2. The state court’s unreasonable application of Strickland notwithstanding, the current state of the record does not permit a determination of whether Brown is entitled to federal habeas relief. Regarding deficient performance, Brown relies heavily on Lafler. However, in Lafler, the deficient performance of the petitioner’s trial counsel had been conceded by all parties, and thus the Court declined to address the issue. See id. at 1391. Regarding prejudice, however, Brown may be able to demonstrate “a reasonable probability that ... [he] would have accepted the plea and the prosecution would not have withdrawn it ..., that the court would have accepted its terms, and that the conviction or sentence ... would have been less severe than [what was] imposed.” Id. at 1385.
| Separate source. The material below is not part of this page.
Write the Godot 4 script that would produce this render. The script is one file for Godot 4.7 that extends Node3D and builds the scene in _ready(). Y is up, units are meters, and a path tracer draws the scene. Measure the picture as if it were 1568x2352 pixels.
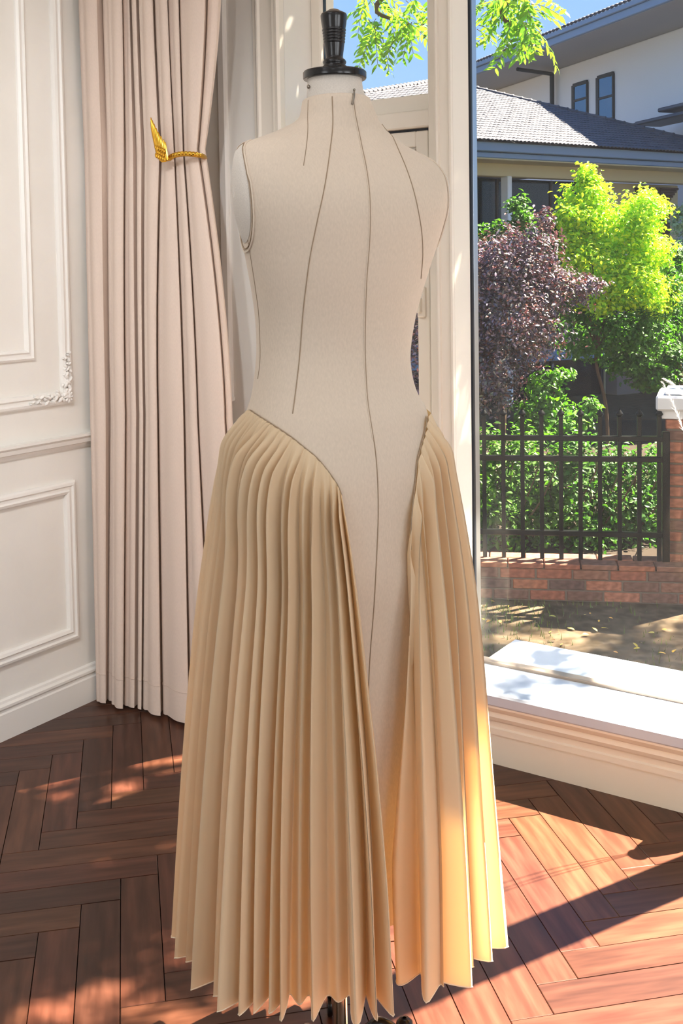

We therefore vacate the judgment below and remand for further development of the record. We note that the availability of an evidentiary hearing under Townsend v. Sain, 372 U.S. 293, 83 S.Ct. 745, 9 L.Ed.2d 770 (1963), overruled on other grounds by Keeney v. Tamayo-Reyes, 504 U.S. 1, 112 S.Ct. 1715, 118 L.Ed.2d 318 (1992), appears unchanged following the Supreme Court’s decision in Cullen v. Pinholster, — U.S.-, 131 S.Ct. 1388, 179 L.Ed.2d 557 (2011). See Hurles v. Ryan, 706 F.3d 1021, 1039 (9th Cir.2013), petition for cert. filed, 82 U.S.L.W. 3009 (U.S. June 17, 2013) (No. 12-1472). Moreover, such a hearing would not be barred by 28 U.S.C. § 2254(e)(2), as Brown requested and was denied an evidentiary hearing during his state habeas proceedings. Id. (“A petitioner who has previously sought and been denied an evidentiary hearing has not failed to develop the factual basis of his claim.”).
The judgment of the district court is VACATED and the case is REMANDED for further proceedings. Costs on appeal are awarded to Appellant.
This disposition is not appropriate for publication and is not precedent except as provided by 9th Cir. R. 36-3.